By Hannah Nightingale – The Postmillennial
A new report has revealed that a data broker owned by major US airlines sold passenger information to the US Customs and Border Protection (CBP). The documents obtained by 404 Media through a Freedom of Information Act revealed that the purchase of the information was intended to support law enforcement’s work in identifying persons of interest.
The purchase was detailed in a contract with Airlines Reporting Corporation (ARC), which is a data broker collectively owned by at least eight major US airlines, and its board of directors includes representatives from American Airlines, Alaska Airlines, Delta, Southwest, United, and other major airline companies. At least 240 airline companies rely on ARC for ticket settlement services.
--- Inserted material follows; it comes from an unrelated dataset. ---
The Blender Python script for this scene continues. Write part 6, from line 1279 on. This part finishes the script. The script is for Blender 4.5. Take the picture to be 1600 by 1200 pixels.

At the center of the data being sold is ARC’s Travell Intelligence Program (TIP), which CBP said it needed access to “to support federal, state, and local law enforcement agencies to identify persons of interest’s U.S. domestic air travel ticketing information,” a Statement of Work obtained by the outlet read. Data from TIP will provided “visibility on a subject’s or person of interest’s domestic air travel ticketing information as well as tickets acquired through travel agencies in the U.S. and its territories,” the documents stated, and the data was described as “critical” for both administrative and criminal cases.
The document also requested that CBP “not publicly identify vendor, or its employees, individually or collectively, as the source of the Reports unless the Customer is compelled to do so by a valid court order or subpoena and gives ARC immediate notice of same.” The contract began in June 2024 and runs potentially through 2029, however, the outlet said that information released earlier in June stated that “it was exercising ‘Option Year 1,’ meaning it was extending the contract.”
TIP is updated daily with ticket sales from the day before and contains more than one billion records over 39 past and future months of travel and covers both US and non-US citizens.
A CBP spokesperson told 404 Media, “CBP is committed to protecting individuals’ privacy during the execution of its mission to protect the American people, safeguard our borders, and enhance the nation’s economic prosperity. CBP follows a robust privacy policy as we protect the homeland through the air, land and maritime environments against illegal entry, illicit activity or other threats to national sovereignty and economic security.”
The CBP said that the data is only used when its Office of Professional Responsibility (OPR) opens an investigation and needs to locate someone related to that investigation.
Senator Ron Wyden (D-OR) told 404 Media, “The big airlines—through a shady data broker that they own called ARC—are selling the government bulk access to Americans’ sensitive information, revealing where they fly and the credit card they used.” He later added, “ARC has refused to answer oversight questions from Congress, so I have already contacted the major airlines that own ARC—like Delta, American Airlines and United—to find out why they gave the green light to sell their customers’ data to the government.”